Wimpey brand may be axed as housebuilder suffers £1.5bn loss

Struggling housebuilder Taylor Wimpey is considering axing its historic George Wimpey brand after writing off its entire value on the balance sheet.

The debt-laden builder said the UK housing market remained 'very challenging' as it revealed an eye-watering first-half pretax loss of £1.54bn and scrapped the interim dividend.

TW was dragged into the red by a bigger-than- expected £690m markdown of its land portfolio and by writing off the entire value of its intangible assets of £816.1m, which includes the George Wimpey brand.

TW chief Pete Redfern hinted this could lead to it ditching Wimpey from the product portfolio.

Under construction: Falling home sales have hit Taylor Wimpey's balance sheet

Under construction: Falling home sales have hit Taylor Wimpey's balance sheet


He said: 'We haven't entirely decided yet. We are currently using the Wimpey and Bryant brands in the UK and we are not going to change that in the near future.'

He played down the significance of attributing zero value to one of the best known and most historic names in housebuilding, saying: 'Brands in housing do not have an

economic value anyway. We are not making a big song and dance about it.'

Falling home sales and high debts of £1.7bn have put TW in danger of breaching its loan agreements with banks, known as covenants.

The builder (down 4p at 48p) is trying to renegotiate the terms of these agreements, which would buy it some valuable breathing space to sort out its finances.

Despite expressing confidence that a deal will be done with lenders by the end of the year, Redfern admitted TW is on course to breach covenants by February 2009.

Fears of a collapse have sparked an 85pc fall in the group's shares in the past year. The builder is now worth just £506m, a fraction of the £5bn it was worth when Taylor Woodrow merged with George Wimpey early last year.

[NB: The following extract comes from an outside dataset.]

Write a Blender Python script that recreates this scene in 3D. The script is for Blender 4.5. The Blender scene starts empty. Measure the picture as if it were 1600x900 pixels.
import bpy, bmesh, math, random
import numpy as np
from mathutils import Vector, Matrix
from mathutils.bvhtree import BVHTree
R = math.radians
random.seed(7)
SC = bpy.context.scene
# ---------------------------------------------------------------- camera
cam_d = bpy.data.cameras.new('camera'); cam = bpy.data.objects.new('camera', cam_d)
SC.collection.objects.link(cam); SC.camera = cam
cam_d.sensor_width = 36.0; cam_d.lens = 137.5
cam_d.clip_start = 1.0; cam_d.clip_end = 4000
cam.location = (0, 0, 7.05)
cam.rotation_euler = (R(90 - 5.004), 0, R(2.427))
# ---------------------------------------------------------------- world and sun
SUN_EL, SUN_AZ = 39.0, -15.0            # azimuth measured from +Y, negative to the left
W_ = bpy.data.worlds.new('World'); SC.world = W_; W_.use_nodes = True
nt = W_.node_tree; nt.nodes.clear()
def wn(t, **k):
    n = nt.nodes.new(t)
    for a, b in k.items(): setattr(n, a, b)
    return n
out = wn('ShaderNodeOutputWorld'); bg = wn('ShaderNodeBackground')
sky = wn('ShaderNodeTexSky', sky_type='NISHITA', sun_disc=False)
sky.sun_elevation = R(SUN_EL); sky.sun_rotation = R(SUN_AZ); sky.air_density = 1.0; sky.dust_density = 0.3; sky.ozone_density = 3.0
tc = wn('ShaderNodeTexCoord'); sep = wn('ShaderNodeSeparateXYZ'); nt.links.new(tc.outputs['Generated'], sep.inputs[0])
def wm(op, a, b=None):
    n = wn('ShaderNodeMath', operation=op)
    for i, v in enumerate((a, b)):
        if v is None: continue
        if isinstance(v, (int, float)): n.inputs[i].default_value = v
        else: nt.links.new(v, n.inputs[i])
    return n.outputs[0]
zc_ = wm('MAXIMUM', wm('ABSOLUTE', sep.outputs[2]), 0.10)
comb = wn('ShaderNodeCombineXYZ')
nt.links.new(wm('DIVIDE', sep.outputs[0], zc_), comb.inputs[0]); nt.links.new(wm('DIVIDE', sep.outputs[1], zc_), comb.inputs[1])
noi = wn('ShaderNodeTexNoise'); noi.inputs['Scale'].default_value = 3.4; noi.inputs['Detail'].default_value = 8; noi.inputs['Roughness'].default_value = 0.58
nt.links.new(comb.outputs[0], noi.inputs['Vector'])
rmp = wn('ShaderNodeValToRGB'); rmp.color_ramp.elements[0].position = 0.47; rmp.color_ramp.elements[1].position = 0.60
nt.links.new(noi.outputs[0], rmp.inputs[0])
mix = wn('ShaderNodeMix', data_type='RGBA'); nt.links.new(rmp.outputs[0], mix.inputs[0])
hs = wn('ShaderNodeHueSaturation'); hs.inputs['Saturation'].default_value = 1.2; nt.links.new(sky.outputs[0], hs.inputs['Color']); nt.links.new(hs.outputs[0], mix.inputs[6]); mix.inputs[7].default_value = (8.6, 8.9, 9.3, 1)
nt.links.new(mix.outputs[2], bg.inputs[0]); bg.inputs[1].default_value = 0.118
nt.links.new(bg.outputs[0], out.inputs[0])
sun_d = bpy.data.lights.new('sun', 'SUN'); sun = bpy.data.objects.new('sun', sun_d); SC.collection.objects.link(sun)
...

Since then Britain's housing market has ground to a halt following the collapse of Northern Rock and the onset of the credit crunch.

TW built 8,494 homes in the half, down from 12,228 at the same time last year, and the average selling price in the UK fell 9.8pc to £202,000.

It has closed 13 offices and axed 900 jobs this year in order to cut overheads.

The group has been hit harder than UK-focused rivals, such as Persimmon and Barratt, because it has a large exposure to the US and Spanish housing markets, which have also stalled.